WORKING DATA:
____

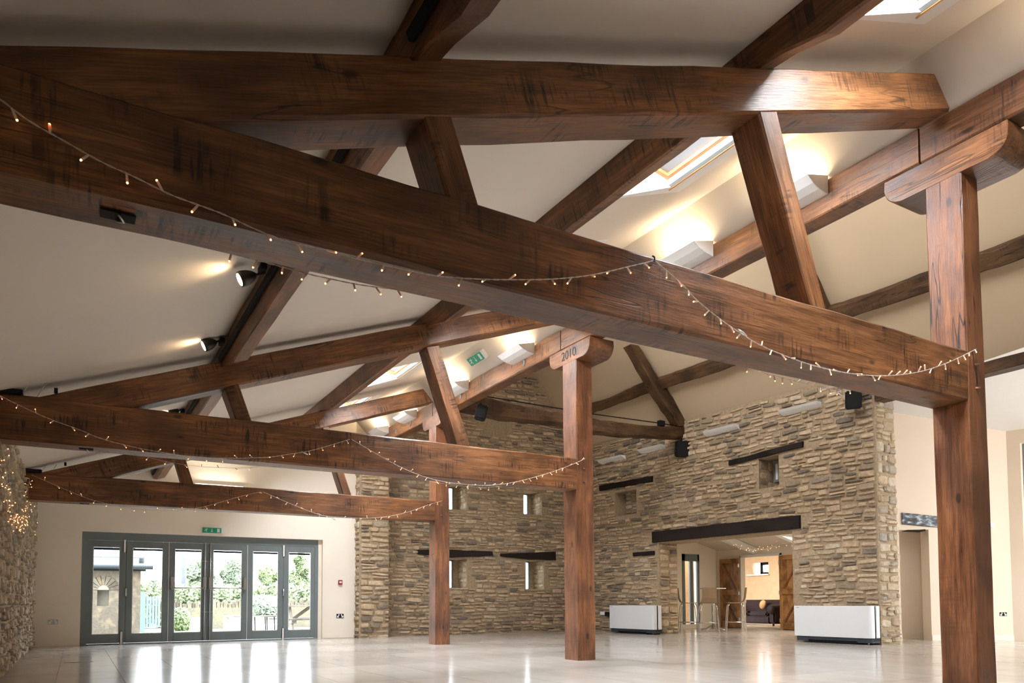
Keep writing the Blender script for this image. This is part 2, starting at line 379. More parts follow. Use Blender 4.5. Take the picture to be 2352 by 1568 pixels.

____

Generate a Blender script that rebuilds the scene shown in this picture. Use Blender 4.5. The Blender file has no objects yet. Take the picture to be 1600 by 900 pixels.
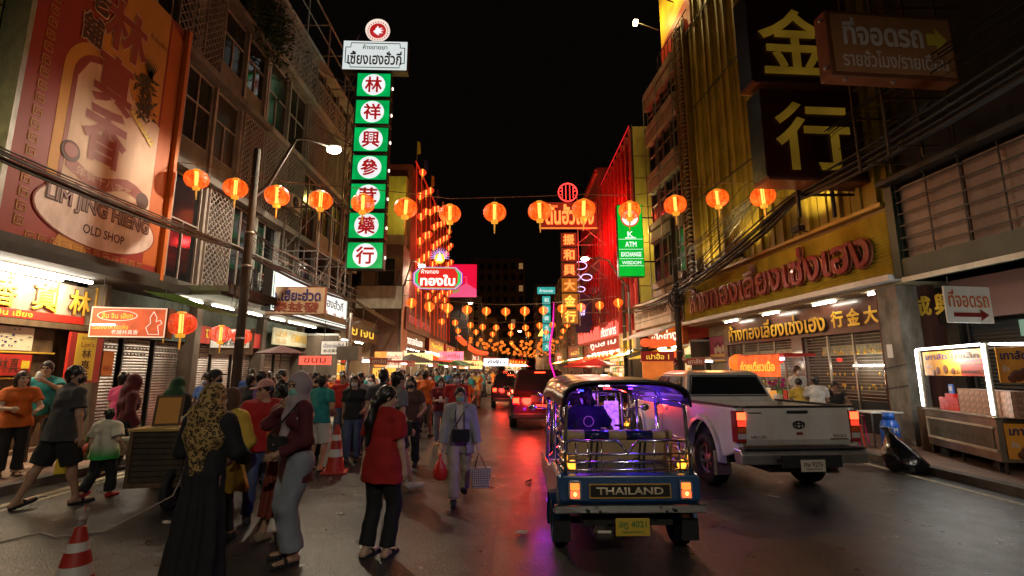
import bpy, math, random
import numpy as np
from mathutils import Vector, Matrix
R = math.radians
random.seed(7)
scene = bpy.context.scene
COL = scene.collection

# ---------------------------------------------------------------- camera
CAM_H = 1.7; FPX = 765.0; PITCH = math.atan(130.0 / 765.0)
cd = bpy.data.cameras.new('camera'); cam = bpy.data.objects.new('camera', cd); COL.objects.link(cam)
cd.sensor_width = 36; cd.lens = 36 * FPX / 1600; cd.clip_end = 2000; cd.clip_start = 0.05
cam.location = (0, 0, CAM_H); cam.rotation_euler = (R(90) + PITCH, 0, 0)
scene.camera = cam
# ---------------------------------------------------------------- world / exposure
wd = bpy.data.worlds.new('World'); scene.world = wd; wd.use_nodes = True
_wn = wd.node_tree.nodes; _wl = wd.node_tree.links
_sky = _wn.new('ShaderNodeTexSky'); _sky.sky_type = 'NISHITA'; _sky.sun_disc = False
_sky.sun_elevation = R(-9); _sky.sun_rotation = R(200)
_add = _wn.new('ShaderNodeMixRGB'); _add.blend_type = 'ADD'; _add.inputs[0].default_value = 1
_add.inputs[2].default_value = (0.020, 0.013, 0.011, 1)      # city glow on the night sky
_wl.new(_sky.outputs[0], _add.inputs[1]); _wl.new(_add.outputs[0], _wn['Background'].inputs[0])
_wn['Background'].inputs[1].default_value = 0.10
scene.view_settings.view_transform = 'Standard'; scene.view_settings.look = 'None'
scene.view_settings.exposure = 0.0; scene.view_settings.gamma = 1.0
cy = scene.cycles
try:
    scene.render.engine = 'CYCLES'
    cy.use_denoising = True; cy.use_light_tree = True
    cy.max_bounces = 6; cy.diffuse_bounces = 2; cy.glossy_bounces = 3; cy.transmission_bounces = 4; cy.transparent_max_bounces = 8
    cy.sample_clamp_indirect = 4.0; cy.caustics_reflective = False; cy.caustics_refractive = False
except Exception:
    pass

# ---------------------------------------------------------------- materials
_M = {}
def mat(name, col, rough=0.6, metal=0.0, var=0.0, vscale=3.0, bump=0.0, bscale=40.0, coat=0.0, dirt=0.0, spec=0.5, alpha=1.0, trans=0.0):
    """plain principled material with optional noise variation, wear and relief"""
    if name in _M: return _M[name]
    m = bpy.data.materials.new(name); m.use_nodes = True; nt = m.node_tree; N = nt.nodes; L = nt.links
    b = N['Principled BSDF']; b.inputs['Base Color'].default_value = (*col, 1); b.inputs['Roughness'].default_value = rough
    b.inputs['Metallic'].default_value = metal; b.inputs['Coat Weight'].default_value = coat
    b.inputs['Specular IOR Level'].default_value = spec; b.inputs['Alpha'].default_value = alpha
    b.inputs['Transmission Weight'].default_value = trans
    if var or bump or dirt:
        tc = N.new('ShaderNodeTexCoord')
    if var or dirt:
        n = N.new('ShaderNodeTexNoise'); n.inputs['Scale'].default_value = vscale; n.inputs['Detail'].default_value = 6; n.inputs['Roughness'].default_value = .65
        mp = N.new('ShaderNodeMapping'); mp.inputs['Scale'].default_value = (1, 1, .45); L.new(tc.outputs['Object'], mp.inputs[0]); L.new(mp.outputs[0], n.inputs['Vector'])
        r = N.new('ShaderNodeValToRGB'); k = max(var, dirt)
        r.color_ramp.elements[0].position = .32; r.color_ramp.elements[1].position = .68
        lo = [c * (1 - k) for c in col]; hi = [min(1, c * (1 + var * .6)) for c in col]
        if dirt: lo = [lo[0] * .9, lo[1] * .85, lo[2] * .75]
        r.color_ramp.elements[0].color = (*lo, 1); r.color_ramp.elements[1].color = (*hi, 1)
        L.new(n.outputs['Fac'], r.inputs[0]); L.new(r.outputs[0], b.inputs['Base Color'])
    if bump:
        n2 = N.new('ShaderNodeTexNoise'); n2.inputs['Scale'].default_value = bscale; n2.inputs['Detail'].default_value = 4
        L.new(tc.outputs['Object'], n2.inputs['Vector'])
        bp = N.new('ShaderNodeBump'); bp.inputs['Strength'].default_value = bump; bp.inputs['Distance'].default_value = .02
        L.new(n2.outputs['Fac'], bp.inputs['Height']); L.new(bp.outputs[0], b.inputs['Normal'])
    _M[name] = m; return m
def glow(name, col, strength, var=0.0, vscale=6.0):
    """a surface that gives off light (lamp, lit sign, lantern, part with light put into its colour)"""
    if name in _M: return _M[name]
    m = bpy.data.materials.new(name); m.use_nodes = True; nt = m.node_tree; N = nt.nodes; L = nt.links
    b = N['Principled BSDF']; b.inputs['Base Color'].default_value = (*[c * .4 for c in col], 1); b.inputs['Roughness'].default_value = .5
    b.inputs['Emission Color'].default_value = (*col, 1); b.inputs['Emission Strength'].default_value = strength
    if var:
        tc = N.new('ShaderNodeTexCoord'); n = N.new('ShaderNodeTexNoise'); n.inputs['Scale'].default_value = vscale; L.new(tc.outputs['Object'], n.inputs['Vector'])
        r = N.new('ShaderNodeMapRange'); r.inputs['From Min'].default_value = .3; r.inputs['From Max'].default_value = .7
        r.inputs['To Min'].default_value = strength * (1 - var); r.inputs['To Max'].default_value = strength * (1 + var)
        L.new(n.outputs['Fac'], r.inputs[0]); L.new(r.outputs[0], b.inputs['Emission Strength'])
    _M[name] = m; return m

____

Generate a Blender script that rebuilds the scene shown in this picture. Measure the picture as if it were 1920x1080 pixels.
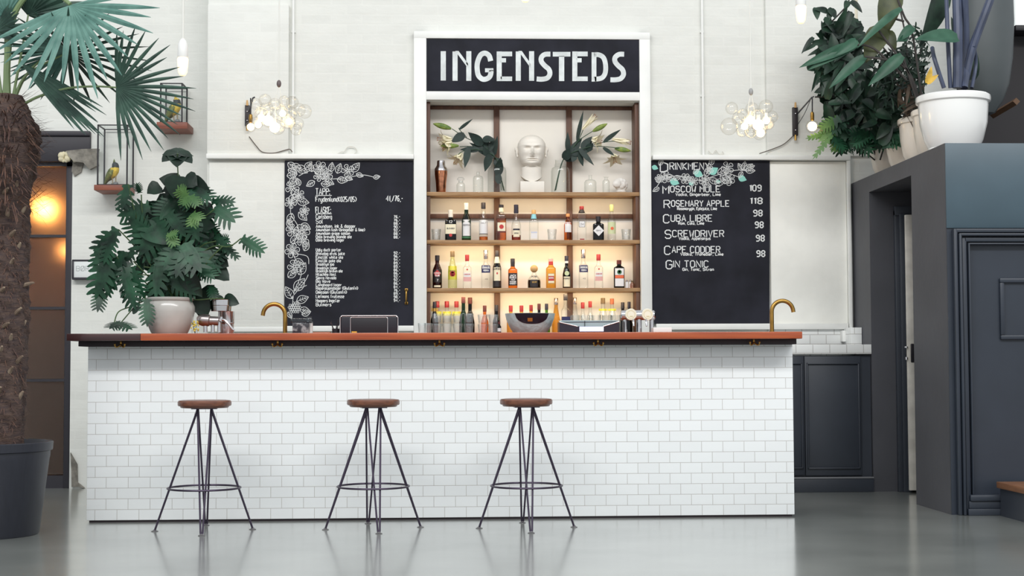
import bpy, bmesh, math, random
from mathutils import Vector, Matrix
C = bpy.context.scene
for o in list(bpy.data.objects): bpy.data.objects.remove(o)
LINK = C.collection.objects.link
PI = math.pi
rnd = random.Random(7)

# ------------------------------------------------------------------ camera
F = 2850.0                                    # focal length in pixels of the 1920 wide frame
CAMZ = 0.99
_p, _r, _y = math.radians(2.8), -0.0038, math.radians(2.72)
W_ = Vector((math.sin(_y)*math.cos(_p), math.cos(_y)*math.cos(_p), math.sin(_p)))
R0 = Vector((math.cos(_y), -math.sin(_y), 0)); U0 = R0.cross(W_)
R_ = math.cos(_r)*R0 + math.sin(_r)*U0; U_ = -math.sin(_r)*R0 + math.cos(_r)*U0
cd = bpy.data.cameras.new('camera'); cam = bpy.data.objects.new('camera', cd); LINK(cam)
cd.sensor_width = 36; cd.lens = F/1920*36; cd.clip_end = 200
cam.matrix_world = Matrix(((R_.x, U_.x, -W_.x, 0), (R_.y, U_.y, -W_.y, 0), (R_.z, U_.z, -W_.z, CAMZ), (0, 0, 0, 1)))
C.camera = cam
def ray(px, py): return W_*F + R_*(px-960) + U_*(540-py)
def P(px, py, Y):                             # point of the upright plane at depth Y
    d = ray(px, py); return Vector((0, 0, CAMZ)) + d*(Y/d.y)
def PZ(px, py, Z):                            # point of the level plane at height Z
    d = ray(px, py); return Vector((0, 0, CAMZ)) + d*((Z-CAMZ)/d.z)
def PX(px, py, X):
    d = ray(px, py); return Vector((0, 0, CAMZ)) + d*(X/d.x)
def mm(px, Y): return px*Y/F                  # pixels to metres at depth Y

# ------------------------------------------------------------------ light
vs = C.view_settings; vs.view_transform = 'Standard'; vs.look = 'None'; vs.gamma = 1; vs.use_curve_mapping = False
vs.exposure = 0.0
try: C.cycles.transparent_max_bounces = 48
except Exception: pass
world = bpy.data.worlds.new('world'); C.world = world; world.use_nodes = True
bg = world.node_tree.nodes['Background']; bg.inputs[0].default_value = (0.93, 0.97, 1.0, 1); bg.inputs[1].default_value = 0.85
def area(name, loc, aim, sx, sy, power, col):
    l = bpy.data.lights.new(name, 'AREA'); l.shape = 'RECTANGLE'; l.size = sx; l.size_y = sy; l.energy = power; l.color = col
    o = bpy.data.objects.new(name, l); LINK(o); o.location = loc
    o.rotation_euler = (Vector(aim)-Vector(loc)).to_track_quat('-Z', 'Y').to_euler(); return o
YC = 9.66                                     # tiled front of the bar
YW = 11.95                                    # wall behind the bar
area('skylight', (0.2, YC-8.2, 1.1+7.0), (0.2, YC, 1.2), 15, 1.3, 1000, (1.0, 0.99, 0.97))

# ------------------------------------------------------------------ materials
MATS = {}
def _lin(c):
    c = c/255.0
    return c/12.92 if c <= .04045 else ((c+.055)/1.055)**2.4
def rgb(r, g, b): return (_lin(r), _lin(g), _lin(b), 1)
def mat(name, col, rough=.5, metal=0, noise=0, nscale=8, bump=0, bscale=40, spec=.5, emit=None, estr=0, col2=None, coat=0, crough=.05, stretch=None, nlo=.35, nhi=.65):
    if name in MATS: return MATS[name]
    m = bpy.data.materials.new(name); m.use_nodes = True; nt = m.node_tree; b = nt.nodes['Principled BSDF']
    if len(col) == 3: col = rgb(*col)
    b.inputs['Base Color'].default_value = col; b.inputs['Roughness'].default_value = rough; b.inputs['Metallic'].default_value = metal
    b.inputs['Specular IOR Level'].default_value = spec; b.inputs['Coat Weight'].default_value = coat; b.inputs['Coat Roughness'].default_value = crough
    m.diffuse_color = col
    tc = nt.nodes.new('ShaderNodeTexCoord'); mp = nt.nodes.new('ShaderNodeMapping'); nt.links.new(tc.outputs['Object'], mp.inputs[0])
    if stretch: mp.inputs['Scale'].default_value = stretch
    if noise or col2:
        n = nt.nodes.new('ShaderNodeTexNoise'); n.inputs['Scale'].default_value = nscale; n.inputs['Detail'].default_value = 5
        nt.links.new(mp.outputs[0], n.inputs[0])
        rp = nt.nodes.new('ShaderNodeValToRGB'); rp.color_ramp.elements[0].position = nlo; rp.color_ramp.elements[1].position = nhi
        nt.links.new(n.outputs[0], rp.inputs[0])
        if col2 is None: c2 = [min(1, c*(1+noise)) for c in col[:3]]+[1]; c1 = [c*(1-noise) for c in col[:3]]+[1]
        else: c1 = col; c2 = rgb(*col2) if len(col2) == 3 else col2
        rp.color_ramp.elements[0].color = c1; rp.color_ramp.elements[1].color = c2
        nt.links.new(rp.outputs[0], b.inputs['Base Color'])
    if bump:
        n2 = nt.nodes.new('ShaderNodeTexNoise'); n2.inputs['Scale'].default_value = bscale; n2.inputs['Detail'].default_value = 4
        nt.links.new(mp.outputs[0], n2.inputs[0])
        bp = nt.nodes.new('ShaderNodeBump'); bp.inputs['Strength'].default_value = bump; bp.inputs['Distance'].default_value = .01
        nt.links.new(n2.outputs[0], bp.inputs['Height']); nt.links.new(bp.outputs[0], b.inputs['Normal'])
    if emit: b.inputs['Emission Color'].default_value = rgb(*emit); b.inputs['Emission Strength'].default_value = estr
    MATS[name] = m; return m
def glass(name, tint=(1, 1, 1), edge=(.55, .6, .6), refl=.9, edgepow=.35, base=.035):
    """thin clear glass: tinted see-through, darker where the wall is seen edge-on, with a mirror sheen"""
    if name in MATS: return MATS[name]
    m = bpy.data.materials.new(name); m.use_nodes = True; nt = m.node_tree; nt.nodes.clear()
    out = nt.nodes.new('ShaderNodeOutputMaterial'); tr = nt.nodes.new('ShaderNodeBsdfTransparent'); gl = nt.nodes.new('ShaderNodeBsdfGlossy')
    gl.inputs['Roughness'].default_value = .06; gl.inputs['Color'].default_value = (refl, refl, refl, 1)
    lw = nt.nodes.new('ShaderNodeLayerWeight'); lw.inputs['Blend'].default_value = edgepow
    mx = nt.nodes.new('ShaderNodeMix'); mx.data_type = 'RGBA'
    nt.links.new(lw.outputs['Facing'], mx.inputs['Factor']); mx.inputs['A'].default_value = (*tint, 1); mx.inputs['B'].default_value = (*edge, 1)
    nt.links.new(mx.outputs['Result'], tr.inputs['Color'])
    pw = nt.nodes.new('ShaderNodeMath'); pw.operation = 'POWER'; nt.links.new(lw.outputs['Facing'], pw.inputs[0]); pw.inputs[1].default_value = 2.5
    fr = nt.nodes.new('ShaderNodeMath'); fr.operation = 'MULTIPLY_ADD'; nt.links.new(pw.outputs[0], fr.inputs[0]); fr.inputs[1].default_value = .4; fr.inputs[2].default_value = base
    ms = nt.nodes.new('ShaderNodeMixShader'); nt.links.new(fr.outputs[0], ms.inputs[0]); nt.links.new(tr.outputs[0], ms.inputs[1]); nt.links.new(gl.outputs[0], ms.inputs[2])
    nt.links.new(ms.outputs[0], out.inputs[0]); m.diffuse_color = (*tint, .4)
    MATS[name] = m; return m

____

WHAT THE EXERCISE ASKS:
Give again, word for word, only the lines starting at the line with "by 900 pixels." and ending at the line with "COL = scene.collection", keeping both end lines; pictures stay out.

ANSWER:
Generate a Blender script that rebuilds the scene shown in this picture. Use Blender 4.5. The Blender file has no objects yet. Take the picture to be 1600 by 900 pixels.
import bpy, math, random
import numpy as np
from mathutils import Vector, Matrix
R = math.radians
random.seed(7)
scene = bpy.context.scene
COL = scene.collection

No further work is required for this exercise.